Under that premise, securitisation may not need a hard market to succeed, especially if its definition is not confined. Right now, it is narrowly defined as the packaging of insurance risks with a fixed income product -- hence cat bonds.
In order for trades to cross between the insurance and capital markets, there has to be relative value, one way or the other. It doesn't preclude trading in a soft market.
His view is that the definition of securitisation of risk is expanding, as more people understand what is possible.
Said Hellmers, "If you can define it to include things that are not just straight forward cat bonds, but to include the use of insurance products to source additional capital for clients, or to solve borrowing/lending needs for clients and investors, that is a tremendous market opportunity.
"It is one that our company is spending an awful lot of resources on, and most of our growth is coming from it.
"There is a fusion of the capital markets, the insurance markets and the derivative markets. They are coming together with one, pricing off another.
It's not just taking an insurance contract, grafting a fixed income instrument on to it, and then selling a new fixed income instrument.

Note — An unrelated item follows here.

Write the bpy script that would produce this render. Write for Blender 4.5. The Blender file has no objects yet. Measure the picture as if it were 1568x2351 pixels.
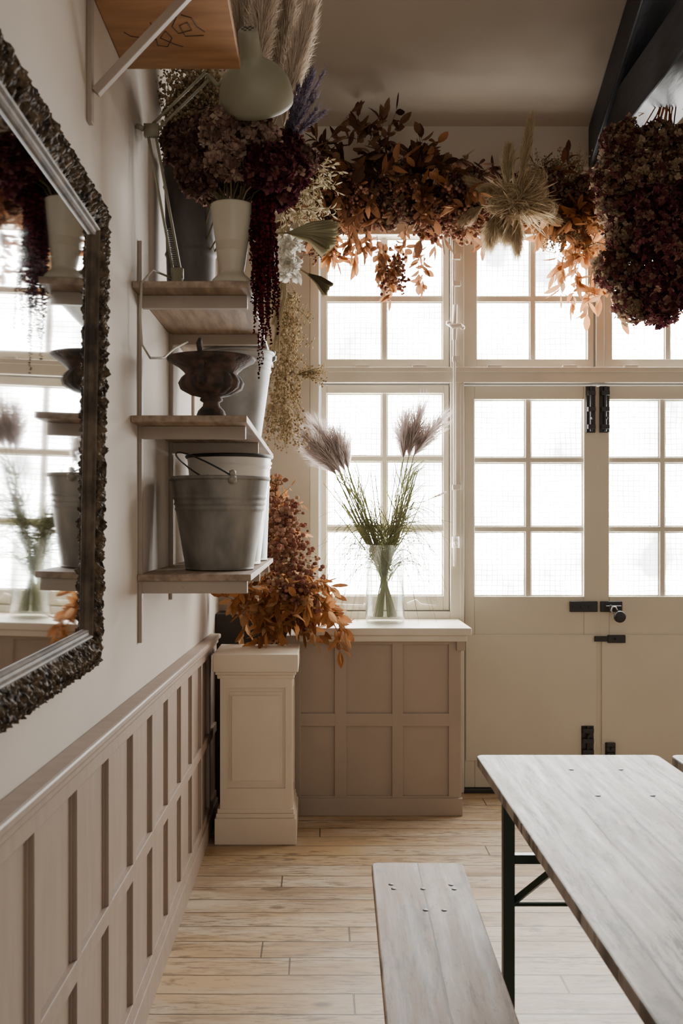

"That straightforward securitisation process is relevant, but it is just one channel of a number of other opportunities that exist, as all these different markets come together.'' Company growth is increasingly aimed at the need to service opportunities to source lower cost debt, reduce the cost of funds and increase the rate of returns. More of the work being done by Centre Solutions is now addressing financial needs for borrowers to achieve the lowest cost of capital and for lenders to achieve the highest return.